Roses and Lilacs said...

Hi Balisha I'm so glad you found my site and left me a comment. Thank you.

I think bloom depends on a couple things. Is it getting at least 6 hours of direct sunlight? How large is the shrub? Have you pruned it? Usually you prune/shape spring flowering shrubs after they bloom, in this case maybe mid-June. That gives them time to set new buds for the following spring. Pruning in early spring or in fall/winter removes the buds and prevents bloom. Good luck with your new shrub.
Marnie

kd said...

Those are really attractive bushes, and the American Cranberry Bush, in particular, must also attract a lot of birds when the fruit is ripe! I'll look for it the next time I'm at a garden centre.

/krys

Roses and Lilacs said...

Hi KD, it does attract some migrating birds. Thanks for stopping by and leaving a message.
Marnie

troutbirder said...

Oh dear. I was a little late reading this post. I purchased a highbush last spring and planted it along the road in the front yard. I thinking size wise I made a big mistake after reading your post...

Cosmo said...

Hi, Marnie--Happy Labor Day.
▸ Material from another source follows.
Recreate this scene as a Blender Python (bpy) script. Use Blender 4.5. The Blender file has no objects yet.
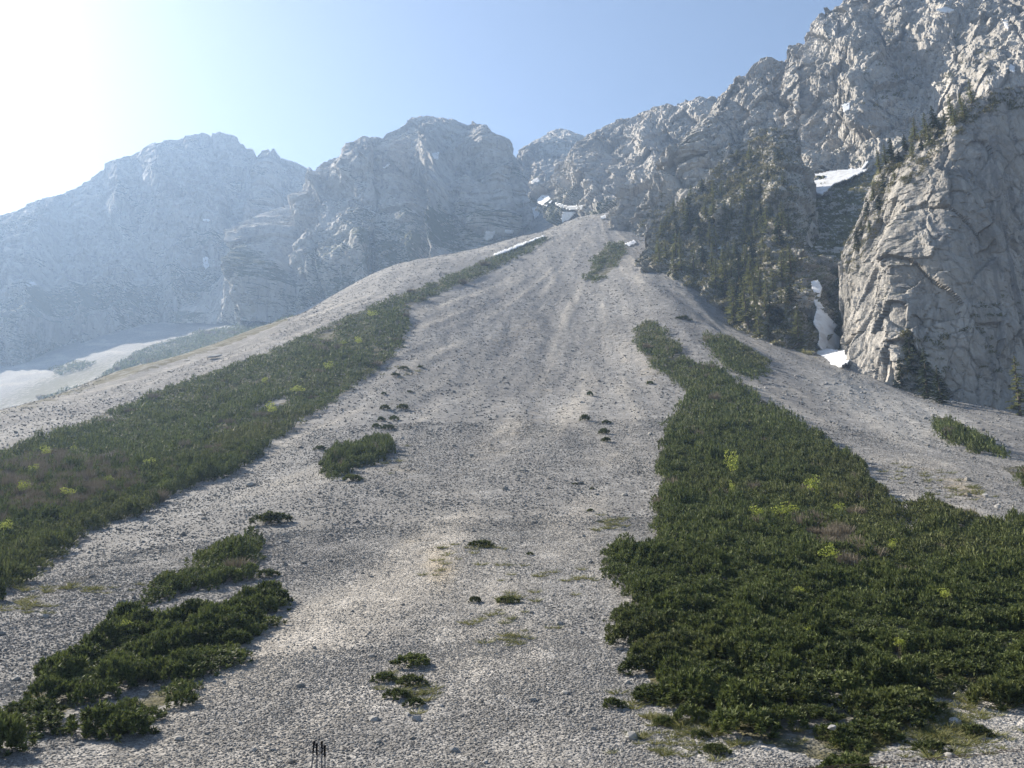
import bpy, math, random
import numpy as np
from mathutils import Vector

rng = np.random.default_rng(11)
random.seed(5)
sc = bpy.context.scene
COL = sc.collection
F = 850.0
PITCH = math.radians(12.0)
CP, SP = math.cos(PITCH), math.sin(PITCH)
SUN_AZ, SUN_EL = math.radians(-52.0), math.radians(33.0)   # azimuth from +Y towards +X

# ---------------------------------------------------------------- helpers
def rays(px, py):
    """direction of a photo pixel, as (azimuth, tangent of elevation)"""
    px = np.asarray(px, float); py = np.asarray(py, float)
    x = (px - 512) / F; u = (384 - py) / F
    Y = CP - SP * u; Z = SP + CP * u
    return np.arctan2(x, Y), Z / np.hypot(x, Y)

def pt(px, py, d):
    az, te = rays(px, py)
    return np.stack([d * np.sin(az), d * np.cos(az), d * te], -1)

def project(P):
    P = np.asarray(P, float)
    x, y, z = P[..., 0], P[..., 1], P[..., 2]
    f = y * CP + z * SP; u = -y * SP + z * CP
    f = np.where(f < .1, .1, f)
    return 512 + F * x / f, 384 - F * u / f

_perm = {}
def pnoise(x, y, z, seed=0):
    """3D gradient noise, about -1..1"""
    if seed not in _perm:
        r = np.random.default_rng(100 + seed)
        p = r.permutation(256)
        g = r.normal(size=(256, 3)); g /= np.linalg.norm(g, axis=1)[:, None]
        _perm[seed] = (np.concatenate([p, p, p]).astype(np.int32), g.astype(np.float32))
    p, g = _perm[seed]
    x = np.asarray(x, np.float32); y = np.asarray(y, np.float32); z = np.asarray(z, np.float32)
    x, y, z = np.broadcast_arrays(x, y, z)
    xi = np.floor(x).astype(np.int32); yi = np.floor(y).astype(np.int32); zi = np.floor(z).astype(np.int32)
    xf = x - xi; yf = y - yi; zf = z - zi
    xi &= 255; yi &= 255; zi &= 255
    u = xf * xf * xf * (xf * (xf * 6 - 15) + 10)
    v = yf * yf * yf * (yf * (yf * 6 - 15) + 10)
    w = zf * zf * zf * (zf * (zf * 6 - 15) + 10)
    def gr(i, j, k):
        h = p[p[p[(xi + i) & 255] + ((yi + j) & 255)] + ((zi + k) & 255)]
        G = g[h]
        return G[..., 0] * (xf - i) + G[..., 1] * (yf - j) + G[..., 2] * (zf - k)
    def lerp(a, b, t): return a + (b - a) * t
    x0 = lerp(lerp(gr(0, 0, 0), gr(1, 0, 0), u), lerp(gr(0, 1, 0), gr(1, 1, 0), u), v)
    x1 = lerp(lerp(gr(0, 0, 1), gr(1, 0, 1), u), lerp(gr(0, 1, 1), gr(1, 1, 1), u), v)
    return lerp(x0, x1, w) * 1.5

def fbm(x, y, z, oct=4, seed=0, gain=.5):
    s = 0; a = 1.0; t = 0
    for i in range(oct):
        k = 2.03 ** i
        s = s + a * pnoise(x * k + 7.3 * i, y * k, z * k, seed + i); t += a; a *= gain
    return s / t

def blocks(x, y, z, seed):
    """angular blocks: every cell of a jittered lattice gets its own step and tilt; returns (height, crack)"""
    r = np.random.default_rng(500 + seed); N = 4096
    jit = (r.uniform(-.32, .32, (N, 3))).astype(np.float32); til = r.normal(0, 1, (N, 3)).astype(np.float32); stp = r.uniform(-1, 1, N).astype(np.float32)
    p = np.stack(np.broadcast_arrays(x, y, z), -1).astype(np.float32); b = np.floor(p - .5).astype(np.int64)
    f1 = np.full(p.shape[:-1], 9., np.float32); f2 = f1.copy(); h = np.zeros_like(f1)
    for i in (0, 1):
        for j in (0, 1):
            for k in (0, 1):
                c = b + np.array([i, j, k]); hh = ((c[..., 0] * 73856093) ^ (c[..., 1] * 19349663) ^ (c[..., 2] * 83492791)) % N
                dv = p - (c + .5 + jit[hh]); dd = np.abs(dv).max(-1) * .5 + np.sqrt((dv * dv).sum(-1)) * .6
                m = dd < f1; f2 = np.where(m, f1, np.minimum(f2, dd)); f1 = np.where(m, dd, f1)
                h = np.where(m, stp[hh] * .55 + (dv * til[hh]).sum(-1) * .75, h)
    return h, np.clip(1 - (f2 - f1) / .07, 0, 1)

def inpoly(px, py, poly):
    px = np.asarray(px); py = np.asarray(py)
    ins = np.zeros(px.shape, bool); n = len(poly); j = n - 1
    for i in range(n):
        xi, yi = poly[i]; xj, yj = poly[j]
        c = ((yi > py) != (yj > py))
        with np.errstate(divide='ignore', invalid='ignore'):
            c &= px < (xj - xi) * (py - yi) / (yj - yi if yj != yi else 1e-9) + xi
        ins ^= c; j = i
    return ins

def mesh_np(name, V, Fc, mat=None, smooth=False):
    """mesh from an (n,3) vertex array and an (m,3) or (m,4) face array"""
    V = np.ascontiguousarray(V, np.float32); Fc = np.ascontiguousarray(Fc, np.int32)
    m = bpy.data.meshes.new(name)
    k = Fc.shape[1]
    m.vertices.add(len(V)); m.vertices.foreach_set('co', V.ravel())
    m.loops.add(Fc.size); m.loops.foreach_set('vertex_index', Fc.ravel())
    m.polygons.add(len(Fc)); m.polygons.foreach_set('loop_start', np.arange(0, Fc.size, k, dtype=np.int32))
    try: m.polygons.foreach_set('loop_total', np.full(len(Fc), k, np.int32))
    except Exception: pass
    m.polygons.foreach_set('use_smooth', np.full(len(Fc), smooth, bool))
    m.update(calc_edges=True)
    if mat: m.materials.append(mat)
    return m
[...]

I'm spending mine in the garden (and repressing the fact that school has started). I love viburnum--I have four, though I haven't had tremendous success with the American Cranberry. But we have a native in Virginia that's very similar--Viburnum Nudum, or Possum Haw--the berries look almost identical to yours. I just picked some seeds yesterday on a nature walk with the Curmudgeon--maybe in a year or two they'll produce a posting!

Roses and Lilacs said...

Hi Troutbirder. Maybe you can keep pruning it to maintain the size you want. Good luck.
Marnie

Roses and Lilacs said...

Hi Cosmos, I've heard of Possum Haw but didn't realize it was similar. I've heard the Highbush Cranberry is more for northern gardeners so that would agree with your experience.

Good luck with your seeds. Mine has never produced seedlings or suckers.
Marnie

Teri said...

Thanks so much for the info and the photo of the two different viburnums, side by side. I've been looking for a nice-looking (multi-season interest), easy-maintenance shrub for my yard and have considerd viburnum. Your photos were very helpful.